TechniSat has a reputation for making great budget satellite PC cards. Grand Rennell sees if its latest DTT card lives up to the promise.

Technisat's Skystar 2 PVR card proved to be an inexpensive and reliable satellite PC card with some great software
bundled in, rightly garnering first place in our Hardware Awards last issue. The Airstar 2 is a digital terrestrial PCI card (Sat Europa also sells a USB box equivalent) based on the same B2CE chipset as the Skystar and coming with much the same software. So, does it deserve the same praise?

Neither the box or card come with a remote control, although Sat Europa will sell you one for an extra £19. There's no common interface slot for potential use with Top-Up TV either. Predictably for a budget card, connections are also fairly streamlined. You won't find inputs suitable for video-capturing from an external source, but the handy inclusion of a UHF output alongside the aerial input means the card can be used to output programmes to a TV or record them using a VCR.

Installing the card is a straightforward, hasslefree process, and operating it is just as easy using two separate applications - Setup4PC and the DVB viewer. Setup4PC is where the basic tuning and retuning takes place, though you can also locate channels from within the DVB viewer. Located channels are listed in the Program (sic) management
menu, where you can rename them and manually tweak technical info including PIDs.

The Status menu is where, among other things, you can check signal quality for individual channels and which transmitter you are receiving. The Airstar 2's tuner made an efficient job of locating all available channels in our average signal area. The job of watching and recording them is handled by the excellent DVB viewer. The version bundled here lacks a few features such as DVD playback and the ability to pause and resume live TV, though a modest £10 outlay
will buy you the full version of the software from the DVB viewer website (www.dvbviewer.com) which does include these.

The Channel list can be used to scan for channels, which are listed by provider and can also be renamed. The EPG lists TV and radio channels on the left-hand side with now-and-next info for the selected channel on the right.

Recording is handled in three different ways. You can click on the manual record icon on the main screen and there's a manual timer option, but the simplest option for scheduling a recording is by clicking on a programme in the EPG and selecting 'send to PVR', which adds the programme to the timer list.

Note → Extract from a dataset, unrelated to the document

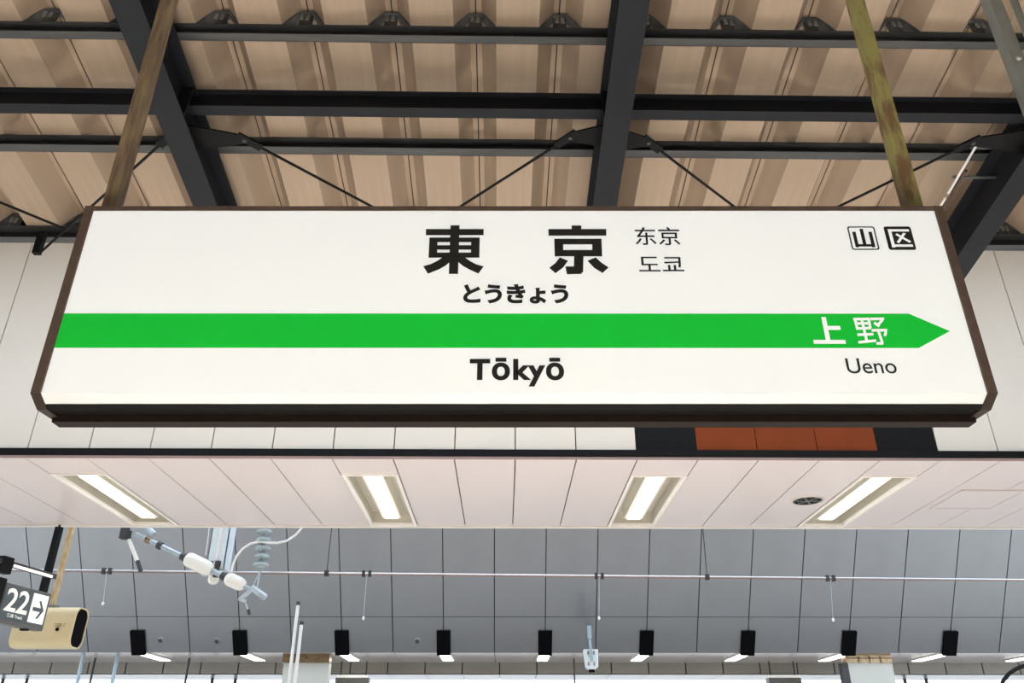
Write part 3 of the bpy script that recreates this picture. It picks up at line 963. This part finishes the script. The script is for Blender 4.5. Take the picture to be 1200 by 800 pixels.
# ================================================================== TRACK NUMBER SIGN
NY = 10.25
nr = at(61, 695.5, NY)
d_ = Vector((0.175, 0.985, 0)).normalized()
rz = math.atan2(d_.y, d_.x)
NW, NH = 0.79, 0.438
ncen = nr - d_ * NW / 2 - Vector((0, 0, NH))
ns = empty('track_sign', ncen, (0, 0, rz), label='slate track number sign reading 22 with a white arrow panel', category='sign')
MB().box(-NW / 2, NW / 2, 0.0, 0.12, 0, NH).build('case', 'sign_frame', ns, bevel=0.012, local=True)
MB().box(-NW / 2 + 0.035, NW / 2 - 0.03, -0.006, 0.0, 0.05, NH - 0.03).build('face', 'sign_slate', ns, local=True)
fx0, fx1 = -NW / 2 + 0.035, NW / 2 - 0.03
fz0, fz1 = 0.05, NH - 0.03
fw, fh = fx1 - fx0, fz1 - fz0
text_mb('22', fx0 + 0.05 * fw, fx0 + 0.56 * fw, fz0 + 0.24 * fh, fz0 + 0.95 * fh, -0.008, bold=0.018, tight=0.98).build('number', 'white_lit', ns, local=True)
text_mb('番線 Track', fx0 + 0.15 * fw, fx0 + 0.50 * fw, fz0 + 0.07 * fh, fz0 + 0.19 * fh, -0.008, bold=0.012).build('caption', 'white_lit', ns, local=True)
ap = MB().box(fx0 + 0.62 * fw, fx0 + 0.98 * fw, -0.0075, -0.006, fz0 + 0.05 * fh, fz0 + 0.97 * fh).build('arrow_panel', 'white_lit', ns, local=True)
x0, w_ = fx0 + 0.62 * fw, 0.36 * fw
zc_ = fz0 + 0.48 * fh
ar = MB()
ar.flat([(x0 + 0.14 * w_, zc_ - 0.022), (x0 + 0.80 * w_, zc_ - 0.022), (x0 + 0.80 * w_, zc_ + 0.022), (x0 + 0.14 * w_, zc_ + 0.022)], -0.009)
for sg in (-1, 1):
    ar.flat([(x0 + 0.86 * w_, zc_), (x0 + 0.70 * w_, zc_), (x0 + 0.44 * w_, zc_ + sg * 0.10), (x0 + 0.58 * w_, zc_ + sg * 0.10)][::sg], -0.009)
ar.build('arrow', 'sign_slate', ap, local=True)
MB().box(-NW / 2 - 0.16, -NW / 2 - 0.002, -0.02, 0.14, -0.02, NH + 0.03).build('end_box', 'black', ns, local=True)
MB().box(0.13, 0.19, 0.02, 0.10, -0.02, 0.0).build('foot', 'black', ns, local=True)
# hangers and the lamp bar above
hh = Z0 - ncen.z
MB().box(NW / 2 - 0.13, NW / 2 - 0.06, 0.02, 0.09, NH - 0.002, hh).build('hanger', 'black', ns, local=True)
MB().box(-NW / 2 - 0.12, -NW / 2 - 0.05, 0.02, 0.09, NH + 0.02, hh - 0.9).build('hanger', 'black', ns, local=True)
lb = MB().box(-NW / 2 - 0.3, NW / 2 - 0.03, -0.03, 0.03, NH + 0.17, NH + 0.225).build('lamp_bar', 'clamp', ns, local=True)
MB().box(-NW / 2 + 0.02, NW / 2 - 0.12, -0.045, -0.03, NH + 0.168, NH + 0.195).build('lamp_tube', 'tube_lit', lb, local=True, label='glowing tube')
MB().box(-NW / 2 - 0.16, -NW / 2 + 0.0, -0.04, 0.05, NH + 0.08, NH + 0.26).build('lamp_box', 'black', ns, local=True)

# beige hooded box behind the sign
BY = 10.7
bz0, bz1 = at(45, 758, BY).z, at(95, 711, BY + 0.1).z
bx_0, bx_1 = at(11, 745, BY).x, at(77, 757, BY).x + 0.03
hb_ = empty('hooded_box', ((bx_0 + bx_1) / 2, BY, bz0), label='beige hooded equipment box with a black open end, behind the track sign', category='box')
H_ = bz1 - bz0
D_ = 0.34


def rprof(y0, y1, z0, z1, r, sh=0.0):
    out = []
    for cy, cz, a0 in ((y1 - r, z1 - r, 0), (y0 + r, z1 - r, 90), (y0 + r, z0 + r, 180), (y1 - r, z0 + r, 270)):
        for i in range(7):
            a = R(a0 + 15 * i)
            yy, zz = cy + r * math.cos(a), cz + r * math.sin(a)
            out.append((yy + sh * (zz - z0) / (z1 - z0), zz))
    return out


outer = rprof(BY, BY + D_, bz0, bz1, 0.12, 0.02)
inner = rprof(BY + 0.018, BY + D_ - 0.018, bz0 + 0.018, bz1 - 0.018, 0.105, 0.02)
no = len(outer)
hb = MB()
vs = [(bx_0, y, z) for y, z in outer] + [(bx_1, y, z) for y, z in outer] + [(bx_1, y, z) for y, z in inner] + [(bx_1 - 0.3, y, z) for y, z in inner]
fs = [tuple(range(no))]
for L0 in range(3):
    fs += [(L0 * no + i, L0 * no + (i + 1) % no, (L0 + 1) * no + (i + 1) % no, (L0 + 1) * no + i) for i in range(no)]
hb.add(vs, fs).build('hood', 'beige', hb_, smooth=True)
lin = MB()
lin.prism(rprof(BY + 0.0185, BY + D_ - 0.0185, bz0 + 0.0185, bz1 - 0.0185, 0.104, 0.02), bx_1 - 0.012, bx_1 - 0.02, 'x')
lin.build('dark_opening', 'slot', hb_)
hp_ = at(67, 737, BY)
MB().lathe((hp_.x, BY + 0.004, hp_.z), (hp_.x, BY - 1, hp_.z), [(0, 0.022), (0.008, 0.022)], 14).build('knob', 'slot', hb_)
mk = MB()
for i, (a, b_) in enumerate(((64.0, 66.0), (66.6, 69.0), (69.6, 72.4), (74.5, 76.3))):
    for (u0, u1, q0, q1) in ((0, 1, 0.0, 0.18), (0, 1, 0.8, 1.0), (0.1, 0.35, 0, 1), (0.65, 0.9, 0, 1))[: 4 if i in (1, 2) else 3]:
        xa, xb = at(lerp(a, b_, u0), 732, BY).x, at(lerp(a, b_, u1), 732, BY).x
        za, zb_ = at(60, 733.8, BY).z, at(60, 730.4, BY).z
        mk.flat([(xa, lerp(za, zb_, q0)), (xb, lerp(za, zb_, q0)), (xb, lerp(za, zb_, q1)), (xa, lerp(za, zb_, q1))], BY - 0.002)
mk.build('marking', 'mark_brown', hb_)
px0 = at(66, 690, BY + 0.17).x
MB().box(px0 - 0.032, px0 + 0.032, BY + 0.14, BY + 0.20, bz1 + 0.03, Z0 + 0.5).build('hanger', 'beige_pole', hb_)
MB().box(px0 - 0.03, px0 + 0.03, (SM @ Vector((px0, SD + 0.001, 0))).y, BY + 0.20, Z0 + 0.5, Z0 + 0.56).build('support_arm', 'beige_pole', hb_)
MB().box(px0 - 0.07, px0 + 0.07, BY + 0.12, BY + 0.22, bz1 - 0.02, bz1 + 0.03).build('bracket', 'galv', hb_)

# ================================================================== FAR DETAILS
def vpole(px, py, Y, r, ztop, zbot, material, lab, name='pole', grp=None):
    p = at(px, py, Y)
    kw = dict(group=grp) if grp else {}
    return MB().tube((p.x, Y, zbot), (p.x, Y, ztop), r, 12).build(name, material, smooth=True, label=lab, category='pole', **kw)


vpole(97, 770, 16.55, 0.034, GZ, 0, 'bluepipe', 'pale blue pipe below the grey wall, nearer the beige box', 'pipe_post', 'pale blue pipes')
vpole(137.5, 770, 16.55, 0.034, GZ, 0, 'bluepipe', 'pale blue pipe below the grey wall, farther from the beige box', 'pipe_post', 'pale blue pipes')
vpole(112, 770, 17.4, 0.022, GZ, 0, 'clamp', 'thin dark post between the two pale blue pipes', 'thin_post')
vpole(222, 770, 17.4, 0.022, GZ, 0, 'clamp', 'thin dark post below the porcelain insulators', 'thin_post')
vpole(672.5, 770, 17.4, 0.016, GZ, 0, 'clamp', 'thin dark post beside the twin-lens device', 'thin_post')
for px, py0, lab in ((348, 709, 'taller of the twin white poles in front of the grey wall'), (352, 732, 'shorter of the twin white poles in front of the grey wall')):
    p = at(px, py0 + 10, 12.6)
    zt_ = at(px, py0, 12.6).z
    r = empty('white_pole', (p.x, 12.6, 0), label=lab, category='pole', group='twin white poles')
    MB().tube((p.x, 12.6, 0), (p.x, 12.6, zt_), 0.024, 12).build('shaft', 'whitepipe', r, smooth=True)
    MB().lathe((p.x, 12.6, zt_), (p.x, 12.6, zt_ + 1), [(0, 0.03), (0.04, 0.03), (0.055, 0.02)], 12).build('cap', 'clamp', r, smooth=True)


def column(px0, px1, lab, dark):
    Y = 16.6
    x0, x1 = at(px0, 785, Y).x, at(px1, 785, Y).x
    r = empty('column', ((x0 + x1) / 2, Y, 0), label=lab, category='column', group='pale columns under the far soffit')
    zk = at(600, 776.5, Y).z
    MB().box(x0, x1, Y, Y + 0.22, 0, zk).build('shaft', 'column', r)
    if dark:
        MB().box(x0 - 0.13, x0 - 0.002, Y, Y + 0.16, 0, zk).build('edge_strip', 'clamp', r)
    hd = MB().box(x0 - 0.03, x1 + 0.0, Y - 0.02, Y + 0.22, zk, GZ - 0.001).build('capital', 'bronze', r, label='bronze capital')
    for q in range(1, 4):
        xx = lerp(x0, x1, q / 4)
        MB().box(xx - 0.012, xx + 0.012, Y - 0.03, Y - 0.02, zk, GZ - 0.04).build('rib', 'mark_brown', hd)
    zm = lerp(zk, GZ, 0.45)
    MB().box(x0, x1, Y - 0.03, Y - 0.0205, zm, zm + 0.02).build('rib', 'mark_brown', hd)


column(331.5, 385, 'pale column behind the twin white poles', False)
column(995, 1047, 'pale column with a dark edge towards the arrow end', True)
for px0, px1, lab in ((393, 432, 'small dark hanging cabinet with a lit top beside the column by the white poles'), (901, 939, 'small dark hanging cabinet with a lit top towards the arrow end')):
    Y = 17.9
    x0, x1 = at(px0, 795, Y).x, at(px1, 795, Y).x
    zt_ = at(600, 790, Y).z
    r = empty('hanging_cabinet', ((x0 + x1) / 2, Y, zt_ - 0.7), label=lab, category='cabinet', group='small dark cabinets')
    MB().box(x0, x1, Y, Y + 0.25, zt_ - 0.7, zt_ - 0.06).build('body', 'sign_frame', r, bevel=0.01)
    MB().box(x0 + 0.02, x1 - 0.02, Y + 0.02, Y + 0.22, zt_ - 0.06, zt_ - 0.01).build('lit_top', 'white_lit', r)
    for xx in (x0 + 0.08, x1 - 0.08):
        MB().tube((xx, Y + 0.12, zt_ - 0.02), (xx, Y + 0.12, GZ), 0.015).build('hanger', 'clamp', r, smooth=True)

# twin-lens device on an arm from the grey wall
Y = 15.3
pT, pB = at(690, 733, 15.95), at(692.5, 774, Y - 0.12)
dv = empty('twin_lens_device', at(692, 787, Y), label='white box with two dark lenses on a blue-grey arm in front of the grey wall', category='camera')
xa, xb = at(684, 775, Y).x, at(701, 775, Y).x
za, zb2 = at(690, 784.5, Y).z, at(690, 761, Y).z
MB().prism([(xa, zb2), (xb, zb2), (xb - 0.01, za + 0.04), (xb - 0.06, za), (xa + 0.07, za), (xa + 0.03, za + 0.04)], Y - 0.08, Y + 0.1, 'y').build('body', 'device', dv, bevel=0.01)
MB().bar(at(690.3, 733, Y - 0.1), at(691, 748, Y - 0.1), 0.07, 0.06, (0, 1, 0)).build('arm_top', 'bluepipe', dv)
MB().bar(at(691, 748, Y - 0.1), at(693.5, 774, Y - 0.1), 0.045, 0.03, (0, 1, 0)).build('arm', 'bluepipe', dv)
q0 = at(690.3, 736, Y - 0.1)
qd = GM @ Vector((0, 0, 0.02 * ZS))
gn = (gm @ Vector((0, 0, ZS))).normalized()
ab = Vector((q0.x * 0.06, 1, 0.16)).normalized()
hit = q0 + ab * (((qd - q0).dot(gn)) / ab.dot(gn))
MB().bar(q0, hit, 0.05, 0.05).build('wall_stub', 'bluepipe', dv)
for dx in (-0.022, 0.03):
    lc = Vector(((xa + xb) / 2 + dx, Y - 0.03, za + 0.01))
    MB().lathe(lc, lc + Vector((0, -0.6, -1)), [(0, 0.026), (0.05, 0.028), (0.06, 0.02)], 12).build('lens', 'slot', dv, smooth=True)
for dx in (0.05, -0.05):
    for zz in (zb2 - 0.06, za + 0.09):
        MB().box((xa + xb) / 2 + dx - 0.015, (xa + xb) / 2 + dx + 0.015, Y - 0.085, Y - 0.079, zz - 0.03, zz + 0.03).build('pad', 'galv', dv)

# small ceiling speakers on the grey wall
for px, py, lab in ((188, 750, 'small round fitting on the grey wall past the beige box'), (254, 751, 'small dark round fitting on the grey wall below the porcelain insulators'),
                    (489, 751, 'small round fitting on the grey wall between the middle black boxes')):
    q = at(px, py, 16.2)
    o = Vector((0, 0, E))
    dq = (q - o).normalized()
    s_ = o + dq * ((qd - o).dot(gn) / dq.dot(gn))
    r = empty('wall_fitting', s_, label=lab, category='fitting', group='round fittings on the grey wall')
    MB().lathe(s_, s_ + gn, [(0, 0.07), (0.01, 0.065), (0.012, 0.04)], 14).build('rim', 'galv', r, smooth=True)
    MB().lathe(s_ + gn * 0.012, s_ + gn, [(0, 0.04), (0.012, 0.03)], 12).build('centre', 'clamp', r, smooth=True)

# dark curved cable at the lower corner
MB().path([at(x, y, 14.0) for x, y in ((1172, 806), (1176, 797), (1182, 789.5), (1190, 784), (1198, 780.5), (1210, 778))], 0.03, 8).build(
    'curved_cable', 'rod', smooth=True, label='thick black cable arching into the lower corner', category='cable')

for px, lab in ((4, 'thin dark far post at the picture edge, below the taupe band'), (32, 'thin dark far post below the beige hooded box'),
                (249, 'thin dark far post between the insulators and the pale column'), (276, 'thin dark far post just before the pale column'),
                (1060, 'thin dark far post just past the dark-edged column'), (1085, 'thin dark far post beneath the taupe band, before the black cable')):
    vpole(px, 795, 19.5, 0.035, s3.location.z, 0, 'clamp', lab, 'far_post', 'far thin posts')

The DVB viewer records in broadcast quality MPEG2 (around 1.7GB of space is required an hour) and the viewer can be set to automatically split recordings when you reach a specified file size - useful if you intend to copy a programme
on to disc.

There's a choice of 4:3, letterboxed 16:9 and 14:9 aspect ratios, together with three levels of zoom a full-screen option, and a desktop TV mode which has the viewer running in the background as a 'wallpaper' replacement.

Picture quality is exceptionally crisp, and the card ran very smoothly on the test PC (an Athlon 2100XP with 512MB RAM).

Although the lack of a timeshifting option does undermine the PVR tag slightly, if you're looking for a simple, value-for-money method of recording and watching of DTT channels on your PC, then the Airstar 2 fits the bill.